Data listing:
________________

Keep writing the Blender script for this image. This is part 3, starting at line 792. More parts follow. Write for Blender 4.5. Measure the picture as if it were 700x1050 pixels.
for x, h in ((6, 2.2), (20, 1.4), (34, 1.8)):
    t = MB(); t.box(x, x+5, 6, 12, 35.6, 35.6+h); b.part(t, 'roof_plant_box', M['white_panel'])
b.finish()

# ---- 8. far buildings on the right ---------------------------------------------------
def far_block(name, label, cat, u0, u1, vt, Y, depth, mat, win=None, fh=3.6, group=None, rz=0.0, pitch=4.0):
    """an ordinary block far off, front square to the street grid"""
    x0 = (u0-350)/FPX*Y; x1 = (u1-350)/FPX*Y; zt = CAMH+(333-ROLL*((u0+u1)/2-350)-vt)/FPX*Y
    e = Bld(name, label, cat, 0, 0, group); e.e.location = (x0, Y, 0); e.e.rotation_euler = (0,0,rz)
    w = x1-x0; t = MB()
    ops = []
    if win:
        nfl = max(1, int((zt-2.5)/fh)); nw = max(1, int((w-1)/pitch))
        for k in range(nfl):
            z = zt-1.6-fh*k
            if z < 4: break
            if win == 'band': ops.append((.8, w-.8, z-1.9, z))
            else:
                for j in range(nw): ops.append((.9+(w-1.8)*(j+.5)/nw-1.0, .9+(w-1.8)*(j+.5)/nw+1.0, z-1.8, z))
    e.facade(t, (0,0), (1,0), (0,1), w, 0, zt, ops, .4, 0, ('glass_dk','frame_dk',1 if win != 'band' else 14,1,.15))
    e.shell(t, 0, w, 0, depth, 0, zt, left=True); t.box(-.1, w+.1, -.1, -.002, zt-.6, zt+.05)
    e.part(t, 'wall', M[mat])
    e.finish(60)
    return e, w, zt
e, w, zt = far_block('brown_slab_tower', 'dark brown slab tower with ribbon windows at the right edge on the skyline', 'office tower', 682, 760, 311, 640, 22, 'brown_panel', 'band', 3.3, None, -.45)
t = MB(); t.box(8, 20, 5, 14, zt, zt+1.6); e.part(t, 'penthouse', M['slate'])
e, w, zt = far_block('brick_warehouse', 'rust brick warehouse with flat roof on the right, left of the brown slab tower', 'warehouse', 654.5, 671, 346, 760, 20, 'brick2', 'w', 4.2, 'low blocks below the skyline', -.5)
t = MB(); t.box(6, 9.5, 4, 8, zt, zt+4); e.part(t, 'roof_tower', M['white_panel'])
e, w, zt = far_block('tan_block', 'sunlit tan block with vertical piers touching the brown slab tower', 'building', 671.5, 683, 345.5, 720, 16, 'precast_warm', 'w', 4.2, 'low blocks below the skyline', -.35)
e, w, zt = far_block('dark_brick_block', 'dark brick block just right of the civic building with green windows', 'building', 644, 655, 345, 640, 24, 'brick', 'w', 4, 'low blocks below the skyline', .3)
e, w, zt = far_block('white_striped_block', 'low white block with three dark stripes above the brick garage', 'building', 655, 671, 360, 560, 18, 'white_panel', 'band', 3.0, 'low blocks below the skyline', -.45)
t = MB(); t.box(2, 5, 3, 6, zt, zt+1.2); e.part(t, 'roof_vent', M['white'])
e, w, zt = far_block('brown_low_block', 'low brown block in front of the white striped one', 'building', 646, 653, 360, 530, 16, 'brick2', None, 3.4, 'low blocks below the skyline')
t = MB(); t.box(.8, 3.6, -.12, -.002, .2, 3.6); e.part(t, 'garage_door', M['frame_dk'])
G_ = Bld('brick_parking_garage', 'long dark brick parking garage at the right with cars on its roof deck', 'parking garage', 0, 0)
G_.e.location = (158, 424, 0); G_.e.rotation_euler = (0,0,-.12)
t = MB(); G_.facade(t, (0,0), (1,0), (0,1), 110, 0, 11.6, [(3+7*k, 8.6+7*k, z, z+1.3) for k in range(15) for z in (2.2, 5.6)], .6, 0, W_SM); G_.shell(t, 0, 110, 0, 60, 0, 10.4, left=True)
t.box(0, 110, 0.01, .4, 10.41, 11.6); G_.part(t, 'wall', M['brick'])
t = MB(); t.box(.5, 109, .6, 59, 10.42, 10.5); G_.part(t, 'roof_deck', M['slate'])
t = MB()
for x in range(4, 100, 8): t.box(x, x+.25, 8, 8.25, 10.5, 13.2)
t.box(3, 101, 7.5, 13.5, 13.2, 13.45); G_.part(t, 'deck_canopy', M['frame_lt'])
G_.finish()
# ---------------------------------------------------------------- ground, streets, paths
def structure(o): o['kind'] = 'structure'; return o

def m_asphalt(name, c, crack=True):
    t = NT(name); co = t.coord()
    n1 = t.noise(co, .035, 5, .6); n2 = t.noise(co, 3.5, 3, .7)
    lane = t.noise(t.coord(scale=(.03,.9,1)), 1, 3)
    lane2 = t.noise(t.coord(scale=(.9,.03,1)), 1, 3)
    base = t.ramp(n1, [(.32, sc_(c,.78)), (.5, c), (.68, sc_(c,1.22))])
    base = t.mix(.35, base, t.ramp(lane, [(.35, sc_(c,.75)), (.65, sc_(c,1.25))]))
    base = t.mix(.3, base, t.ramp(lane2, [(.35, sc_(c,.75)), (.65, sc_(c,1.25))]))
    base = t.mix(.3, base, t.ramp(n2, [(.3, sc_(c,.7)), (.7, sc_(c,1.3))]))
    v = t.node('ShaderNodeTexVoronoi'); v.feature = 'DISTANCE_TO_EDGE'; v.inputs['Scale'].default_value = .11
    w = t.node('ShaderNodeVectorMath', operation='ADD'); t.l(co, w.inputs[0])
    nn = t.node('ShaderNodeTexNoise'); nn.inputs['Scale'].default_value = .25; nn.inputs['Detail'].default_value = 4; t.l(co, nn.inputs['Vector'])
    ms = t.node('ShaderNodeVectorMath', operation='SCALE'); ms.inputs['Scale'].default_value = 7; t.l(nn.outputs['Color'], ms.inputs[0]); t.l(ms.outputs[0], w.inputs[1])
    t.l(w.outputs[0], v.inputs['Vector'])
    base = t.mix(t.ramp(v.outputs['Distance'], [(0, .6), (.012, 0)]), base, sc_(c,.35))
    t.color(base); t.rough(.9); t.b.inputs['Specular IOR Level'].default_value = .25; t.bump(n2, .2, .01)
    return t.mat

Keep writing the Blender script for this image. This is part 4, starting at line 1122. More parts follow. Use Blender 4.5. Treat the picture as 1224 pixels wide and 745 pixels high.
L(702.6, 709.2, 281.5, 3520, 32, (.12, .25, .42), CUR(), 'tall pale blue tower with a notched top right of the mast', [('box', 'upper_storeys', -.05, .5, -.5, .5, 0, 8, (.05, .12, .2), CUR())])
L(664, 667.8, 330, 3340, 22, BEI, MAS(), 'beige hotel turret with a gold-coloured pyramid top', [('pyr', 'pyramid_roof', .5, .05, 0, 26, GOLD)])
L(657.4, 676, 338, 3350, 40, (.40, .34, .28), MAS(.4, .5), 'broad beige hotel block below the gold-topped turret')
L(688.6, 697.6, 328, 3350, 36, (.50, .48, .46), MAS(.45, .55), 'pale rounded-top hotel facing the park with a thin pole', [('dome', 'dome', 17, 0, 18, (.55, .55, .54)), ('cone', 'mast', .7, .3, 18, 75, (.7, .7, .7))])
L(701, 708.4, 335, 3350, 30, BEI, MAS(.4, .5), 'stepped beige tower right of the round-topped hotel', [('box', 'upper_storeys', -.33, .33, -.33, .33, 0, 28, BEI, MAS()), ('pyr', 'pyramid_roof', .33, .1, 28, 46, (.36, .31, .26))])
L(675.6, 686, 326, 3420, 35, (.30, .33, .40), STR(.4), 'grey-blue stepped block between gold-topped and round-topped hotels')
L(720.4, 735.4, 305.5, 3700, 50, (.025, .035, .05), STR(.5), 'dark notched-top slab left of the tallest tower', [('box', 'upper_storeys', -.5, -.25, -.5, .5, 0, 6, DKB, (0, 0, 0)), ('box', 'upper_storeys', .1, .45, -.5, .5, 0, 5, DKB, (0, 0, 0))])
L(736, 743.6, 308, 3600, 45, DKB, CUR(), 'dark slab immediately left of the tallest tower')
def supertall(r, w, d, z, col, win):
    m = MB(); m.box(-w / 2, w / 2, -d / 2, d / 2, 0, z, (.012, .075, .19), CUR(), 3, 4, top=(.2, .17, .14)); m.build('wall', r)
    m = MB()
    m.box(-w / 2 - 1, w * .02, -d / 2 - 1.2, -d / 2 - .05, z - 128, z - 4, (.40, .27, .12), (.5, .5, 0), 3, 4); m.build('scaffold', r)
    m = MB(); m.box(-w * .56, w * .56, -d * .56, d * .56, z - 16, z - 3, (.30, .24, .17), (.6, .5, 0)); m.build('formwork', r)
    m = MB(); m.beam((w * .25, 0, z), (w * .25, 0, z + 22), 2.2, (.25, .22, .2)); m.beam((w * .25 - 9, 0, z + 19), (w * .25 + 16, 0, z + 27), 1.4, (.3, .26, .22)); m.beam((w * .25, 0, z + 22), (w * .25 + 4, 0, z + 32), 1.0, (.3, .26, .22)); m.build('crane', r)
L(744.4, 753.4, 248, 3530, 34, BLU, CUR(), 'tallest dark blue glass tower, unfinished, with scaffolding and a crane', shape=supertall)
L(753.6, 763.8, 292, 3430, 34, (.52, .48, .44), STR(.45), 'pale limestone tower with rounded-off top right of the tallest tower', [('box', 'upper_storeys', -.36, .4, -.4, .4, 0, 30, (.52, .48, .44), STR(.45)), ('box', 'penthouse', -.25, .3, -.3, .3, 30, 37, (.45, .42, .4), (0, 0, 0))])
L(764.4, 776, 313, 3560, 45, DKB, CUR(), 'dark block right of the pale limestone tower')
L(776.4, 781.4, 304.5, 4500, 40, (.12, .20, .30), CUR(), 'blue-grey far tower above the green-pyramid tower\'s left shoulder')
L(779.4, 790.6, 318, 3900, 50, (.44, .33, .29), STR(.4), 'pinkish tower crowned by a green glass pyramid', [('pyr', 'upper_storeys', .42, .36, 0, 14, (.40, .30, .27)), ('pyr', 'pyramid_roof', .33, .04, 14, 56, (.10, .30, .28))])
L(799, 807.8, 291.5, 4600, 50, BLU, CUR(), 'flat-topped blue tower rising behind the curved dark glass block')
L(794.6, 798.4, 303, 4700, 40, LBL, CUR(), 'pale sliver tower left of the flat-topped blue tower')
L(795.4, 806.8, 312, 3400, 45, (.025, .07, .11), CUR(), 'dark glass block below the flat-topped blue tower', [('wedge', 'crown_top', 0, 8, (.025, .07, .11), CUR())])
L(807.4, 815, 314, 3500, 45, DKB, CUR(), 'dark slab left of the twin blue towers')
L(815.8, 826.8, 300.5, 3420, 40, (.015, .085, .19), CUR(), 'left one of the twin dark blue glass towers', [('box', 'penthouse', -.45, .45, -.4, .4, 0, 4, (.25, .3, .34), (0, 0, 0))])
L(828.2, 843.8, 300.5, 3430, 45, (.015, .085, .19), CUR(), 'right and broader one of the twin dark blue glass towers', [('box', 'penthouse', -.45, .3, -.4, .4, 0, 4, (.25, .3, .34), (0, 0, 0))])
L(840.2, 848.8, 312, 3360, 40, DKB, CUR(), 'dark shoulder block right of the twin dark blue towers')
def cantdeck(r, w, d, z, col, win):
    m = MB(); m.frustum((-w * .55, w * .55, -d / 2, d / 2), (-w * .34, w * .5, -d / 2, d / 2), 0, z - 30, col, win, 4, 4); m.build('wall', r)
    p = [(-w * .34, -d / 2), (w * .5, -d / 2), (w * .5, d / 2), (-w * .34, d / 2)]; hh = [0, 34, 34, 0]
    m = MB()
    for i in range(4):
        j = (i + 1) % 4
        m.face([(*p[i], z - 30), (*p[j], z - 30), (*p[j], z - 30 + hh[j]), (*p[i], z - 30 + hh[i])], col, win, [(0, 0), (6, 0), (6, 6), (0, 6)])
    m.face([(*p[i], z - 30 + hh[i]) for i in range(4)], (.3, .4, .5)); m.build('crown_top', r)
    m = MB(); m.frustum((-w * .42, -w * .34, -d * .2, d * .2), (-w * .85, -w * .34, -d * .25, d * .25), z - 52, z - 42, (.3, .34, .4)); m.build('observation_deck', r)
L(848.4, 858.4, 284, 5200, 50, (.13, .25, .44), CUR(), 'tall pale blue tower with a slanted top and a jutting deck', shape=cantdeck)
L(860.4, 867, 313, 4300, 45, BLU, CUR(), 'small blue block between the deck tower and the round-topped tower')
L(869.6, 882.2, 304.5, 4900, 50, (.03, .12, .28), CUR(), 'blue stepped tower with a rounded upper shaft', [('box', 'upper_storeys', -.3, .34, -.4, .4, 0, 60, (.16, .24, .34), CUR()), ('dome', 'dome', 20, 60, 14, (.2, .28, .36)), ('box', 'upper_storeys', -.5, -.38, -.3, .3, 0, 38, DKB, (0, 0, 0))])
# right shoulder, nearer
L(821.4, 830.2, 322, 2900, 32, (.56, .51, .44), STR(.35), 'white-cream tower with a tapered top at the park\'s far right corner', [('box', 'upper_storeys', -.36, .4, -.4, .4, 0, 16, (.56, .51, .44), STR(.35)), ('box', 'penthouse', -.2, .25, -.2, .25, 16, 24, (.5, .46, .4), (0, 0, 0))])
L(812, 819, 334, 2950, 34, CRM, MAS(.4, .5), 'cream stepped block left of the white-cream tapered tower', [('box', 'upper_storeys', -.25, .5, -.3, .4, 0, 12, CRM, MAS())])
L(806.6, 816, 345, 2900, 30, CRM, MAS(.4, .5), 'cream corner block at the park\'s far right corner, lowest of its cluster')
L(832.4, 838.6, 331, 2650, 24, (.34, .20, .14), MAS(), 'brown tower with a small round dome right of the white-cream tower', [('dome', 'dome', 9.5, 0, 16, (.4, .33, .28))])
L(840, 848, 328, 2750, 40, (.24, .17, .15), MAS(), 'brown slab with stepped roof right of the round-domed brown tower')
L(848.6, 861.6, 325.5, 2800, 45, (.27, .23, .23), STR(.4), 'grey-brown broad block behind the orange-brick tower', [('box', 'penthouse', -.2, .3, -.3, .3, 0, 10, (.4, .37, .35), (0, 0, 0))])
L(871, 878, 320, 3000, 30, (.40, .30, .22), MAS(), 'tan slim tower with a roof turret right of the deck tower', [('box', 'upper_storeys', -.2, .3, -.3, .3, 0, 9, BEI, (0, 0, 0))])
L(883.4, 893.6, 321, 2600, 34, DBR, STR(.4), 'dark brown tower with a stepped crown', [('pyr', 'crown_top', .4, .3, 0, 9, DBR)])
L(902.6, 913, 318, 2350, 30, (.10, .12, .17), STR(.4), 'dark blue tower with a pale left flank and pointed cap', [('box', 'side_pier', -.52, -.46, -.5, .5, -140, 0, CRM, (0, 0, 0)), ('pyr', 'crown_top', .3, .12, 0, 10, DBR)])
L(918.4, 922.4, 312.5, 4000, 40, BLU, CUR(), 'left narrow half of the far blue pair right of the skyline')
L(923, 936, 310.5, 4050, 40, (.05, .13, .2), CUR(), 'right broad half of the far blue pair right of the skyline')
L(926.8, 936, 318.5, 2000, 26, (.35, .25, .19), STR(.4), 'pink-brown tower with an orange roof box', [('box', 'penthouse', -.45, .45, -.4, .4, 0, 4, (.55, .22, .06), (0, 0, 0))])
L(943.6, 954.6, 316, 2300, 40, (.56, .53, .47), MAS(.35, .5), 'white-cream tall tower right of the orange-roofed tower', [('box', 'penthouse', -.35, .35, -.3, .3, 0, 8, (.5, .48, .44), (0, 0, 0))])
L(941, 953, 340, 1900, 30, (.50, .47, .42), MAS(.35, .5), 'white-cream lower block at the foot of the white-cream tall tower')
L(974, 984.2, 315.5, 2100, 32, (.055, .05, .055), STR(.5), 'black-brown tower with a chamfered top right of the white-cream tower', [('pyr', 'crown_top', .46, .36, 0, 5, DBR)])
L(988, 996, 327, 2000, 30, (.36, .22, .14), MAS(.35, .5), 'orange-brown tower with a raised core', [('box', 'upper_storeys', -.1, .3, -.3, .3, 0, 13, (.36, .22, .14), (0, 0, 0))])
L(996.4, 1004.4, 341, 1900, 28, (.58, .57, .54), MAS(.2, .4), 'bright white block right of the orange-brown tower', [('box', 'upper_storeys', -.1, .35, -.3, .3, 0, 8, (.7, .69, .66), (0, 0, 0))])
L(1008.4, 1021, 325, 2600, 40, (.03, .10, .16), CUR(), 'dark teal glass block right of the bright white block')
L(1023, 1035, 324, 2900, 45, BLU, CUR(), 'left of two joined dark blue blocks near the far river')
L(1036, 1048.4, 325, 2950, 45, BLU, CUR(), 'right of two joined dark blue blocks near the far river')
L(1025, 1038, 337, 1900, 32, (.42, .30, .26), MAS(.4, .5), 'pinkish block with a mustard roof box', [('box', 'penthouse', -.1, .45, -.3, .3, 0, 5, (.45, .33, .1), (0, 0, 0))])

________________

**The problem:** Gather each line of the listing that holds the string "pixels".

**Written solution:**
Keep writing the Blender script for this image. This is part 3, starting at line 792. More parts follow. Write for Blender 4.5. Measure the picture as if it were 700x1050 pixels.
Keep writing the Blender script for this image. This is part 4, starting at line 1122. More parts follow. Use Blender 4.5. Treat the picture as 1224 pixels wide and 745 pixels high.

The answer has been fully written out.